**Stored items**
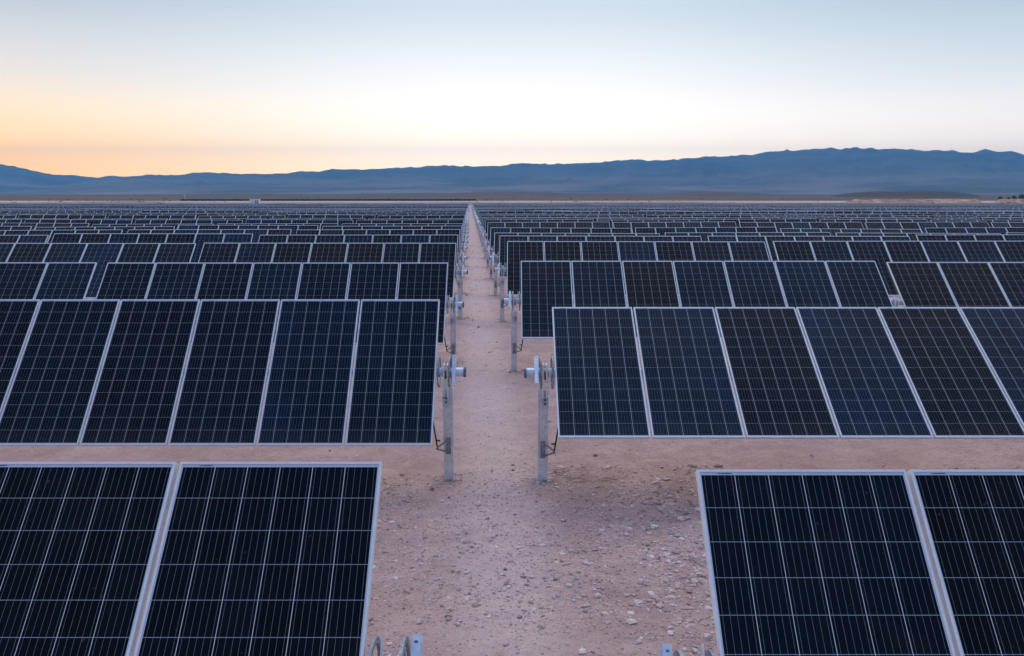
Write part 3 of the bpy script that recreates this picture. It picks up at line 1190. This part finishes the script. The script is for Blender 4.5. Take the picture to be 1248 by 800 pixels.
def stone(px, py, sx, sy, sz, label, seed, tone, rz=0.0):
    x, y = px_ground(px, py)
    bm = bmesh.new()
    bmesh.ops.create_icosphere(bm, subdivisions=3, radius=1)
    r = random.Random(seed)
    dirs = [Vector((r.gauss(0, 1), r.gauss(0, 1), r.gauss(0, 1))).normalized() for _ in range(11)]
    cut = [r.uniform(.55, .9) for _ in dirs]
    for v in bm.verts:
        for d, c in zip(dirs, cut):
            h = v.co.dot(d)
            if h > c:
                v.co -= d * (h - c) * .92
        v.co = Vector((v.co.x * sx, v.co.y * sy, v.co.z * sz))
    me = bpy.data.meshes.new('stone')
    bm.to_mesh(me)
    bm.free()
    me.materials.append(tone)
    o = link('stone', me, None, (x, y, float(gz(x, y)) + sz * .30), 0, rz)
    tag(o, label, 'stone', 'larger loose stones on the dirt')


pale = mat_plain('pale_stone', (.46, .42, .43), (.66, .62, .64), 30, .9, 5, .003)
grey = mat_plain('blue_grey_stone', (.40, .41, .47), (.54, .56, .62), 30, .9, 5, .003)
brown = mat_plain('brown_stone', (.17, .12, .115), (.31, .23, .21), 30, .9, 5, .003)
stone(652, 663, .030, .022, .017, 'pale lumpy stone in the open middle of the dirt path', 1, pale, .3)
stone(693, 713, .040, .026, .014, 'flat pale stone slab, widest loose stone on the path', 2, pale, -.2)
stone(699, 731, .022, .026, .012, 'small blue-grey stone just in front of the flat pale slab', 3, grey, .7)
stone(676, 704, .026, .020, .016, 'pinkish brown stone just behind the flat pale slab', 4, brown, .1)
stone(616, 691, .022, .016, .014, 'dark brown stone standing out left of the pale slab', 5, brown, .4)
stone(741, 762, .026, .018, .016, 'pale angular stone near the bottom beside the right foreground table', 6, pale, .5)
stone(546, 753, .036, .018, .012, 'long brown stone lying near the bottom left of the path', 7, brown, .1)
stone(989, 557, .030, .024, .024, 'blue-grey stone behind the right foreground table', 8, grey, .1)

# dry weed stems fallen at the foot of the right post
mb = MB()
r = random.Random(4)
for i in range(46):
    a, b = px_ground(r.uniform(668, 742), r.uniform(573, 592))
    L = r.uniform(.06, .30)
    q = r.uniform(-.5, .5)
    z = float(gz(a, b))
    mb.tube((a, b, z + .006), (a + math.cos(q) * L, b + math.sin(q) * L, z + r.uniform(.004, .05)), .0035, 5, r2=.0015)
o = link('dry_weeds', mb.mesh('dry_weeds', ['straw']))
tag(o, 'dry straw stems fallen at the foot of the right post', 'dry weeds', kind='stuff')

# ------------------------------------------------------------------ haze
HAZE = 8.2e-5
hz = bpy.data.materials.new('haze_air')
hz.use_nodes = True
t = hz.node_tree
t.nodes.clear()
pv = t.nodes.new('ShaderNodeVolumePrincipled')
pv.inputs['Color'].default_value = (.12, .50, 1.0, 1)
pv.inputs['Density'].default_value = HAZE
ou = t.nodes.new('ShaderNodeOutputMaterial')
t.links.new(pv.outputs[0], ou.inputs['Volume'])
M['haze'] = hz
mb = MB().box(-19300, 19300, -6500, 15200, -40, 830)
o = link('haze', mb.mesh('haze', ['haze']))
tag(o, kind='stuff')
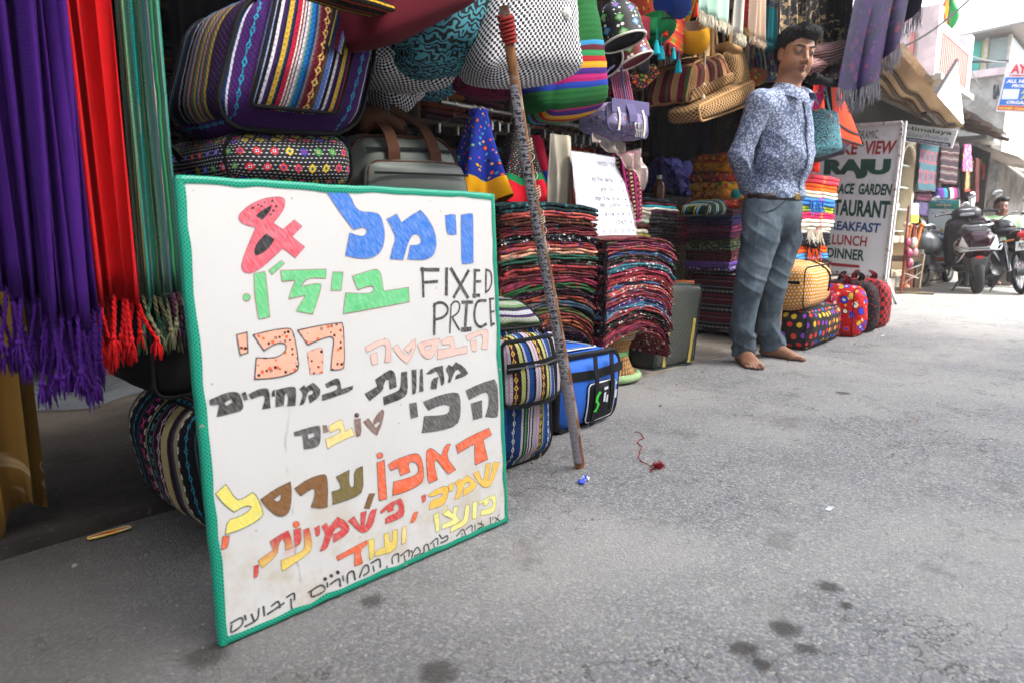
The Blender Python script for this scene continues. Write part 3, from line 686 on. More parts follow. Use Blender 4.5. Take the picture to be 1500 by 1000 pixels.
# ================================================================ builders for soft goods
class Bag:
    """soft cuboid whose street side fits four points (TL, TR, BR, BL) at depth Y; goes back by depth"""
    def __init__(s,c,depth,r=.03,bulge=.02,n=12,wr=.003,seed=1,shear=(0,0),taper=0.,zfn=None,Ys=None):
        s.c = [np.asarray(p,float) for p in c];TL,TR,BR,BL = s.c
        s.w = (np.linalg.norm(TR-TL)+np.linalg.norm(BR-BL))/2;s.h = (np.linalg.norm(TL-BL)+np.linalg.norm(TR-BR))/2
        s.d = depth;s.r = r;s.bul = bulge;s.n = n;s.wr = wr;s.seed = seed;s.shear = shear;s.taper = taper;s.zfn = zfn
        s.size = (s.w,depth,s.h)
    def map(s,R,h=None):
        TL,TR,BR,BL = s.c;h = np.array(s.size)/2
        a = (R[...,0]/h[0]+1)/2;c = (R[...,2]/h[2]+1)/2;b = (R[...,1]+h[1])
        t = 1-s.taper*(b/s.d);a = .5+(a-.5)*t
        a = a[...,None];c = c[...,None]
        W = (BL*(1-a)+BR*a)*(1-c)+(TL*(1-a)+TR*a)*c
        W = W+b[...,None]*np.array((s.shear[0],1.,s.shear[1]))
        if s.zfn is not None: W = s.zfn(W)
        return W
    def p(s,a,b,c,out=0.):
        """a,c in -1..1 over the face, b=-1 front .. 1 back"""
        h = np.array(s.size)/2;R = np.array([a*h[0],b*h[1],c*h[2]],float)
        m = [max(0,1-v*v) for v in (a,b,c)]
        R[1] += np.sign(b)*s.bul*abs(b)**2*m[0]*m[2];R[0] += np.sign(a)*s.bul*abs(a)**2*m[1]*m[2];R[2] += np.sign(c)*s.bul*abs(c)**2*m[0]*m[1]
        R[1] += -out if b < 0 else 0
        return s.map(R)
    def body(s,mats,parent=None,name='body',**k):
        m = MB();m.softbox(s.size,s.r,s.n,s.bul,fn=s.map,wr=s.wr,seed=s.seed);return build(m,name,mats,parent,sharp=None,**k)
    def rim(s,b=-1,r=None,inset=.0):
        h = np.array(s.size)/2;r = r or s.r;k = []
        hx,hz = h[0]-inset,h[2]-inset;rr = min(r,hx,hz)
        for cx,cz,a0 in ((hx-rr,hz-rr,0),(-(hx-rr),hz-rr,PI/2),(-(hx-rr),-(hz-rr),PI),(hx-rr,-(hz-rr),1.5*PI)):
            for i in range(6):
                a = a0+i*PI/10;k.append((cx+rr*math.cos(a),b*(h[1]-s.r*.45),cz+rr*math.sin(a)))
        k2 = []
        for i in range(len(k)):
            A,B = np.array(k[i]),np.array(k[(i+1) % len(k)]);nn_ = max(1,int(np.linalg.norm(B-A)/.03))
            for j in range(nn_): k2.append(A+(B-A)*j/nn_)
        k2 = np.array(k2);ub = k2/h
        return s.map(k2)
    def piping(s,mt,parent,b=-1,r=.004,name='piping',inset=.0):
        m = MB();m.tube(s.rim(b,inset=inset),r,6,closed=True);return build(m,name,mt,parent)
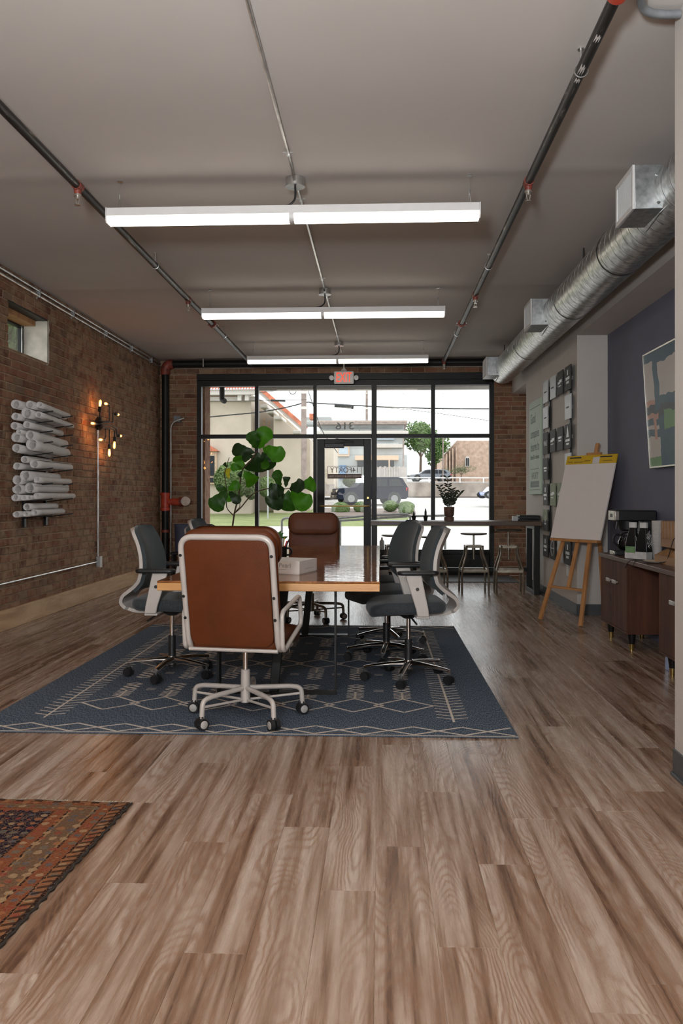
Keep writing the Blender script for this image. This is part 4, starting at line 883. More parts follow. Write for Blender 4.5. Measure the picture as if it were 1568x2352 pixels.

**Work to do**
Please write out all of the material above without changing a word, and omit any pictures.

**Final result**
Write part 3 of the bpy script that recreates this picture. It picks up at line 1190. This part finishes the script. The script is for Blender 4.5. Take the picture to be 1248 by 800 pixels.
def stone(px, py, sx, sy, sz, label, seed, tone, rz=0.0):
    x, y = px_ground(px, py)
    bm = bmesh.new()
    bmesh.ops.create_icosphere(bm, subdivisions=3, radius=1)
    r = random.Random(seed)
    dirs = [Vector((r.gauss(0, 1), r.gauss(0, 1), r.gauss(0, 1))).normalized() for _ in range(11)]
    cut = [r.uniform(.55, .9) for _ in dirs]
    for v in bm.verts:
        for d, c in zip(dirs, cut):
            h = v.co.dot(d)
            if h > c:
                v.co -= d * (h - c) * .92
        v.co = Vector((v.co.x * sx, v.co.y * sy, v.co.z * sz))
    me = bpy.data.meshes.new('stone')
    bm.to_mesh(me)
    bm.free()
    me.materials.append(tone)
    o = link('stone', me, None, (x, y, float(gz(x, y)) + sz * .30), 0, rz)
    tag(o, label, 'stone', 'larger loose stones on the dirt')


pale = mat_plain('pale_stone', (.46, .42, .43), (.66, .62, .64), 30, .9, 5, .003)
grey = mat_plain('blue_grey_stone', (.40, .41, .47), (.54, .56, .62), 30, .9, 5, .003)
brown = mat_plain('brown_stone', (.17, .12, .115), (.31, .23, .21), 30, .9, 5, .003)
stone(652, 663, .030, .022, .017, 'pale lumpy stone in the open middle of the dirt path', 1, pale, .3)
stone(693, 713, .040, .026, .014, 'flat pale stone slab, widest loose stone on the path', 2, pale, -.2)
stone(699, 731, .022, .026, .012, 'small blue-grey stone just in front of the flat pale slab', 3, grey, .7)
stone(676, 704, .026, .020, .016, 'pinkish brown stone just behind the flat pale slab', 4, brown, .1)
stone(616, 691, .022, .016, .014, 'dark brown stone standing out left of the pale slab', 5, brown, .4)
stone(741, 762, .026, .018, .016, 'pale angular stone near the bottom beside the right foreground table', 6, pale, .5)
stone(546, 753, .036, .018, .012, 'long brown stone lying near the bottom left of the path', 7, brown, .1)
stone(989, 557, .030, .024, .024, 'blue-grey stone behind the right foreground table', 8, grey, .1)

# dry weed stems fallen at the foot of the right post
mb = MB()
r = random.Random(4)
for i in range(46):
    a, b = px_ground(r.uniform(668, 742), r.uniform(573, 592))
    L = r.uniform(.06, .30)
    q = r.uniform(-.5, .5)
    z = float(gz(a, b))
    mb.tube((a, b, z + .006), (a + math.cos(q) * L, b + math.sin(q) * L, z + r.uniform(.004, .05)), .0035, 5, r2=.0015)
o = link('dry_weeds', mb.mesh('dry_weeds', ['straw']))
tag(o, 'dry straw stems fallen at the foot of the right post', 'dry weeds', kind='stuff')

# ------------------------------------------------------------------ haze
HAZE = 8.2e-5
hz = bpy.data.materials.new('haze_air')
hz.use_nodes = True
t = hz.node_tree
t.nodes.clear()
pv = t.nodes.new('ShaderNodeVolumePrincipled')
pv.inputs['Color'].default_value = (.12, .50, 1.0, 1)
pv.inputs['Density'].default_value = HAZE
ou = t.nodes.new('ShaderNodeOutputMaterial')
t.links.new(pv.outputs[0], ou.inputs['Volume'])
M['haze'] = hz
mb = MB().box(-19300, 19300, -6500, 15200, -40, 830)
o = link('haze', mb.mesh('haze', ['haze']))
tag(o, kind='stuff')
The Blender Python script for this scene continues. Write part 3, from line 686 on. More parts follow. Use Blender 4.5. Take the picture to be 1500 by 1000 pixels.
# ================================================================ builders for soft goods
class Bag:
    """soft cuboid whose street side fits four points (TL, TR, BR, BL) at depth Y; goes back by depth"""
    def __init__(s,c,depth,r=.03,bulge=.02,n=12,wr=.003,seed=1,shear=(0,0),taper=0.,zfn=None,Ys=None):
        s.c = [np.asarray(p,float) for p in c];TL,TR,BR,BL = s.c
        s.w = (np.linalg.norm(TR-TL)+np.linalg.norm(BR-BL))/2;s.h = (np.linalg.norm(TL-BL)+np.linalg.norm(TR-BR))/2
        s.d = depth;s.r = r;s.bul = bulge;s.n = n;s.wr = wr;s.seed = seed;s.shear = shear;s.taper = taper;s.zfn = zfn
        s.size = (s.w,depth,s.h)
    def map(s,R,h=None):
        TL,TR,BR,BL = s.c;h = np.array(s.size)/2
        a = (R[...,0]/h[0]+1)/2;c = (R[...,2]/h[2]+1)/2;b = (R[...,1]+h[1])
        t = 1-s.taper*(b/s.d);a = .5+(a-.5)*t
        a = a[...,None];c = c[...,None]
        W = (BL*(1-a)+BR*a)*(1-c)+(TL*(1-a)+TR*a)*c
        W = W+b[...,None]*np.array((s.shear[0],1.,s.shear[1]))
        if s.zfn is not None: W = s.zfn(W)
        return W
    def p(s,a,b,c,out=0.):
        """a,c in -1..1 over the face, b=-1 front .. 1 back"""
        h = np.array(s.size)/2;R = np.array([a*h[0],b*h[1],c*h[2]],float)
        m = [max(0,1-v*v) for v in (a,b,c)]
        R[1] += np.sign(b)*s.bul*abs(b)**2*m[0]*m[2];R[0] += np.sign(a)*s.bul*abs(a)**2*m[1]*m[2];R[2] += np.sign(c)*s.bul*abs(c)**2*m[0]*m[1]
        R[1] += -out if b < 0 else 0
        return s.map(R)
    def body(s,mats,parent=None,name='body',**k):
        m = MB();m.softbox(s.size,s.r,s.n,s.bul,fn=s.map,wr=s.wr,seed=s.seed);return build(m,name,mats,parent,sharp=None,**k)
    def rim(s,b=-1,r=None,inset=.0):
        h = np.array(s.size)/2;r = r or s.r;k = []
        hx,hz = h[0]-inset,h[2]-inset;rr = min(r,hx,hz)
        for cx,cz,a0 in ((hx-rr,hz-rr,0),(-(hx-rr),hz-rr,PI/2),(-(hx-rr),-(hz-rr),PI),(hx-rr,-(hz-rr),1.5*PI)):
            for i in range(6):
                a = a0+i*PI/10;k.append((cx+rr*math.cos(a),b*(h[1]-s.r*.45),cz+rr*math.sin(a)))
        k2 = []
        for i in range(len(k)):
            A,B = np.array(k[i]),np.array(k[(i+1) % len(k)]);nn_ = max(1,int(np.linalg.norm(B-A)/.03))
            for j in range(nn_): k2.append(A+(B-A)*j/nn_)
        k2 = np.array(k2);ub = k2/h
        return s.map(k2)
    def piping(s,mt,parent,b=-1,r=.004,name='piping',inset=.0):
        m = MB();m.tube(s.rim(b,inset=inset),r,6,closed=True);return build(m,name,mt,parent)
Keep writing the Blender script for this image. This is part 4, starting at line 883. More parts follow. Write for Blender 4.5. Measure the picture as if it were 1568x2352 pixels.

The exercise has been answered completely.